Ma ancor più incredibile – ed istituzionalmente inaccettabile – è che il Governo sia pervenuto alla conclusione di dover “mettere una toppa” sul pasticciaccio del Parlamento, sulla base di nozioni elementari di diritto dell’Unione europea che il Parlamento, naturalmente, avrebbe dovuto conoscere e che, comunque, erano state, da più parti, ricordate all’On.
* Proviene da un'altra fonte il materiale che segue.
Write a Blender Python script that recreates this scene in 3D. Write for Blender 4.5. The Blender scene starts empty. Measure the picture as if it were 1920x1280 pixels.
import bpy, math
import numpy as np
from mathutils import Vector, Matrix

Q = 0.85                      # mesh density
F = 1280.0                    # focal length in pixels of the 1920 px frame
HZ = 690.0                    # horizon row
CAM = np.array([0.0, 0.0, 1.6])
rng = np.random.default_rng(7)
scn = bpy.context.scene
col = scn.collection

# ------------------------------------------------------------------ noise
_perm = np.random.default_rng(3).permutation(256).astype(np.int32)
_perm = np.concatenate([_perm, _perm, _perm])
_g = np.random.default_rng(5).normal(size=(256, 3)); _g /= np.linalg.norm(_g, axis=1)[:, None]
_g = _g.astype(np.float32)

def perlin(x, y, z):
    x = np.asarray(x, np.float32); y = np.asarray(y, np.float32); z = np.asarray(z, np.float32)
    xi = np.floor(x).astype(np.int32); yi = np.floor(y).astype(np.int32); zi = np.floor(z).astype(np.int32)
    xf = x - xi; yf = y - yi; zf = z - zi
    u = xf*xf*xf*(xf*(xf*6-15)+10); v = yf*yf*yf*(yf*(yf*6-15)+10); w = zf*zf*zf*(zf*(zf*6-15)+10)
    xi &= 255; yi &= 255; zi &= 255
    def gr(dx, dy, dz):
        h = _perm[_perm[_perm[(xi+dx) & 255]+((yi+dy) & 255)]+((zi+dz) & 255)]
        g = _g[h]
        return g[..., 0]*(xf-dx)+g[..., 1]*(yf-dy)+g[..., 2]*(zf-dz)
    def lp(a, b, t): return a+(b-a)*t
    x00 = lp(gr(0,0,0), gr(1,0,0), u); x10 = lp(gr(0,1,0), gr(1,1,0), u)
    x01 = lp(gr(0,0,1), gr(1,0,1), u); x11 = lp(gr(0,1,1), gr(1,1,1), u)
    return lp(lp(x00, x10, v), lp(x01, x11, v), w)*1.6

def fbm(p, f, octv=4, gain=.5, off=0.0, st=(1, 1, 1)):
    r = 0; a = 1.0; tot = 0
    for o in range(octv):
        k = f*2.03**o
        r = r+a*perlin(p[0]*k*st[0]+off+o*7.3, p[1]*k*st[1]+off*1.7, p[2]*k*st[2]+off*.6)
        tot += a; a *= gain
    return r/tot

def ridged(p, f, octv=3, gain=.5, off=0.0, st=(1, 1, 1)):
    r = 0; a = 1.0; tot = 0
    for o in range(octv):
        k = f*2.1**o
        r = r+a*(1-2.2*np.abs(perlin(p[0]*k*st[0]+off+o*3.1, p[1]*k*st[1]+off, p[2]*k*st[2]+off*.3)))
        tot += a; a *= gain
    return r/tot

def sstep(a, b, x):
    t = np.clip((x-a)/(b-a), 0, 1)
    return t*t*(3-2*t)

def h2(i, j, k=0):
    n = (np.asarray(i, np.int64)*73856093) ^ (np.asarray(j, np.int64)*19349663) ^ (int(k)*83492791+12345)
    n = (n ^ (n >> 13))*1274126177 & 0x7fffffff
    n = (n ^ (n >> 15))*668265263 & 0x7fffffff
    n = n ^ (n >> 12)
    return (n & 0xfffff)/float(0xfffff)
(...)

Francesco Boccia, Presidente della Commissione Bilancio della Camera dei Deputati e padre putativo della webtax poi trasformata in spot-tax.

Non si può, infatti, dimenticare che prima il Ministero dell’Economia in una nota trasmessa al Senato della Repubblica e poi il Centro Studi della Camera dei Deputati, in un proprio parere, nelle scorse settimane, avevano ripetutamente avvertito il Parlamento che la webtax era palesemente contraria al diritto dell’Unione Europea e, probabilmente, persino di dubbia legittimità costituzionale.

Niente da fare.

In un’interminabile seduta notturna, la Commissione Bilancio della Camera dei Deputati era rimasta sorda alle autorevoli indicazioni contrarie e si era piegata all’ostinata determinazione del suo Presidente, apprendo le porte dell’Ordinamento ad una norma che, ieri, il Governo, giocando di rimessa, si è visto costretto a “congelare”, consegnando la webtax alla storia come una delle prime leggi italiane – se non la prima – destinata a non entrare mai in vigore.

Una vicenda tragicomica che, a prescindere dal merito della questione, racconta, purtroppo, di processi democratici allo sbando nelle mani di “timonieri” che o non sanno o fingono di non sapere pur di perseguire i propri egoistici obiettivi che nulla hanno a che vedere con l’interesse del Paese.

Viene da sorridere – se la questione non fosse tanto grave e delicata – a pensare che con un’iniziativa tanto goffa e claudicante il papà della webtax avrebbe voluto “mettere nel sacco” i giganti del web e riscrivere, partendo dal nostro Paesello ai confini di Internet, le regole della fiscalità online sulle quali si interrogano da anni e si interrogheranno ancora per mesi – se non per anni – le Istituzioni di tutta Europa.

Quanto è accaduto non può non far riflettere.

Occorre ripensare radicalmente i processi di governo del Paese, garantendo che regole, competenza e, talvolta, addirittura il semplice buon senso, abbiano la meglio su incomprensibili “influenze” individuali o di gruppo che oggi sono, evidentemente, in grado di “piegare” il sistema alla volontà ed all’interesse di pochi facendo apparire assurdo l’ovvio ed ovvio l’assurdo.